((

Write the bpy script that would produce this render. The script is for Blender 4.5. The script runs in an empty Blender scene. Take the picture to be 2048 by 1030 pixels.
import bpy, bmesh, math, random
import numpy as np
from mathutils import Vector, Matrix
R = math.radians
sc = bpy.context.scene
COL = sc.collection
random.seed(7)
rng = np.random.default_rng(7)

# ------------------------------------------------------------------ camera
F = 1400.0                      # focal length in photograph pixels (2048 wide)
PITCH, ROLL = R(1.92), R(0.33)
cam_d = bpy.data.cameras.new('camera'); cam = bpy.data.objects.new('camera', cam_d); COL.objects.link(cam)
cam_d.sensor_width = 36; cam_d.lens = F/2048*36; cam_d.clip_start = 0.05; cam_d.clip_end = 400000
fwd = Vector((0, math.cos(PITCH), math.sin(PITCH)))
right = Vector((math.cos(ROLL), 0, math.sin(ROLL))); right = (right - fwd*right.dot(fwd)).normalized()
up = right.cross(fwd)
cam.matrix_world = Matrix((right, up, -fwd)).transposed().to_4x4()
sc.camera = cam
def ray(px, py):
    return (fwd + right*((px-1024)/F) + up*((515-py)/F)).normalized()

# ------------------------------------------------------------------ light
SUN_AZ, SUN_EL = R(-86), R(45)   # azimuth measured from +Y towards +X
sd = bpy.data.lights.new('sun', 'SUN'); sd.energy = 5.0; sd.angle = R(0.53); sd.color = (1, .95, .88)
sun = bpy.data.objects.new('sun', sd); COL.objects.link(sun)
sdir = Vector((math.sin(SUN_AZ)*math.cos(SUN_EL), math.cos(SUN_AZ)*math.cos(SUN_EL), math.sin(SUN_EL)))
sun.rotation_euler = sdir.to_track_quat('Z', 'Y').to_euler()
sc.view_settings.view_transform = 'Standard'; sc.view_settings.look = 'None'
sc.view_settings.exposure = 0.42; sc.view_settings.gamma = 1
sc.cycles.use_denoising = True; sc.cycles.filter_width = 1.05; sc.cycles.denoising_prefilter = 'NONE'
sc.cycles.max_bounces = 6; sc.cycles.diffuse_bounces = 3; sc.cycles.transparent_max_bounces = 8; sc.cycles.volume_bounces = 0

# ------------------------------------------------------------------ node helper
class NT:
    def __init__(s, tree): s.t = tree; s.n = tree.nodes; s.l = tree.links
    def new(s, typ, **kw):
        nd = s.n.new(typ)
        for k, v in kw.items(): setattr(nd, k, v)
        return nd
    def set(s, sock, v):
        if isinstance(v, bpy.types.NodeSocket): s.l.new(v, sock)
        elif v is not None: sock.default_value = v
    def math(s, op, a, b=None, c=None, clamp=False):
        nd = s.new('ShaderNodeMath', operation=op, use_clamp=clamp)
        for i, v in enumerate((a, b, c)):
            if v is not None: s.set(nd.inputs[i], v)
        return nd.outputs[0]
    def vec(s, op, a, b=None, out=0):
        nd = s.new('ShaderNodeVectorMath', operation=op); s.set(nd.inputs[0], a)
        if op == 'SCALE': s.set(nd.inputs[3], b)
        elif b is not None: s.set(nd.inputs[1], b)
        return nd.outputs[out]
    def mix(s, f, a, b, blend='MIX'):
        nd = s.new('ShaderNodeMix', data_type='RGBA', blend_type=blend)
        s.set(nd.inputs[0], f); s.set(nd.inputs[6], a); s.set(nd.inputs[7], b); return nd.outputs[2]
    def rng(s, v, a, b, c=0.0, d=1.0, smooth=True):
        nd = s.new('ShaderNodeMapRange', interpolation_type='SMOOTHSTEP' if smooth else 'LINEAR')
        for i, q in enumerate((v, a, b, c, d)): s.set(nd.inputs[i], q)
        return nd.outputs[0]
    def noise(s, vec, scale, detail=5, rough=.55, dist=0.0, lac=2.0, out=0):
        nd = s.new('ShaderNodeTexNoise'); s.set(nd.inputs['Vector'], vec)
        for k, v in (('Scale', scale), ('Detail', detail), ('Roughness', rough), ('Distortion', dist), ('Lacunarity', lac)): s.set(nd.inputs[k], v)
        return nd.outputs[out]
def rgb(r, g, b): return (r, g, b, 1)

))

_Requirements_
Write down every line of the data exactly as it appears above.

_Written solution_
Write the bpy script that would produce this render. The script is for Blender 4.5. The script runs in an empty Blender scene. Take the picture to be 2048 by 1030 pixels.
import bpy, bmesh, math, random
import numpy as np
from mathutils import Vector, Matrix
R = math.radians
sc = bpy.context.scene
COL = sc.collection
random.seed(7)
rng = np.random.default_rng(7)

# ------------------------------------------------------------------ camera
F = 1400.0                      # focal length in photograph pixels (2048 wide)
PITCH, ROLL = R(1.92), R(0.33)
cam_d = bpy.data.cameras.new('camera'); cam = bpy.data.objects.new('camera', cam_d); COL.objects.link(cam)
cam_d.sensor_width = 36; cam_d.lens = F/2048*36; cam_d.clip_start = 0.05; cam_d.clip_end = 400000
fwd = Vector((0, math.cos(PITCH), math.sin(PITCH)))
right = Vector((math.cos(ROLL), 0, math.sin(ROLL))); right = (right - fwd*right.dot(fwd)).normalized()
up = right.cross(fwd)
cam.matrix_world = Matrix((right, up, -fwd)).transposed().to_4x4()
sc.camera = cam
def ray(px, py):
    return (fwd + right*((px-1024)/F) + up*((515-py)/F)).normalized()

# ------------------------------------------------------------------ light
SUN_AZ, SUN_EL = R(-86), R(45)   # azimuth measured from +Y towards +X
sd = bpy.data.lights.new('sun', 'SUN'); sd.energy = 5.0; sd.angle = R(0.53); sd.color = (1, .95, .88)
sun = bpy.data.objects.new('sun', sd); COL.objects.link(sun)
sdir = Vector((math.sin(SUN_AZ)*math.cos(SUN_EL), math.cos(SUN_AZ)*math.cos(SUN_EL), math.sin(SUN_EL)))
sun.rotation_euler = sdir.to_track_quat('Z', 'Y').to_euler()
sc.view_settings.view_transform = 'Standard'; sc.view_settings.look = 'None'
sc.view_settings.exposure = 0.42; sc.view_settings.gamma = 1
sc.cycles.use_denoising = True; sc.cycles.filter_width = 1.05; sc.cycles.denoising_prefilter = 'NONE'
sc.cycles.max_bounces = 6; sc.cycles.diffuse_bounces = 3; sc.cycles.transparent_max_bounces = 8; sc.cycles.volume_bounces = 0

# ------------------------------------------------------------------ node helper
class NT:
    def __init__(s, tree): s.t = tree; s.n = tree.nodes; s.l = tree.links
    def new(s, typ, **kw):
        nd = s.n.new(typ)
        for k, v in kw.items(): setattr(nd, k, v)
        return nd
    def set(s, sock, v):
        if isinstance(v, bpy.types.NodeSocket): s.l.new(v, sock)
        elif v is not None: sock.default_value = v
    def math(s, op, a, b=None, c=None, clamp=False):
        nd = s.new('ShaderNodeMath', operation=op, use_clamp=clamp)
        for i, v in enumerate((a, b, c)):
            if v is not None: s.set(nd.inputs[i], v)
        return nd.outputs[0]
    def vec(s, op, a, b=None, out=0):
        nd = s.new('ShaderNodeVectorMath', operation=op); s.set(nd.inputs[0], a)
        if op == 'SCALE': s.set(nd.inputs[3], b)
        elif b is not None: s.set(nd.inputs[1], b)
        return nd.outputs[out]
    def mix(s, f, a, b, blend='MIX'):
        nd = s.new('ShaderNodeMix', data_type='RGBA', blend_type=blend)
        s.set(nd.inputs[0], f); s.set(nd.inputs[6], a); s.set(nd.inputs[7], b); return nd.outputs[2]
    def rng(s, v, a, b, c=0.0, d=1.0, smooth=True):
        nd = s.new('ShaderNodeMapRange', interpolation_type='SMOOTHSTEP' if smooth else 'LINEAR')
        for i, q in enumerate((v, a, b, c, d)): s.set(nd.inputs[i], q)
        return nd.outputs[0]
    def noise(s, vec, scale, detail=5, rough=.55, dist=0.0, lac=2.0, out=0):
        nd = s.new('ShaderNodeTexNoise'); s.set(nd.inputs['Vector'], vec)
        for k, v in (('Scale', scale), ('Detail', detail), ('Roughness', rough), ('Distortion', dist), ('Lacunarity', lac)): s.set(nd.inputs[k], v)
        return nd.outputs[out]
def rgb(r, g, b): return (r, g, b, 1)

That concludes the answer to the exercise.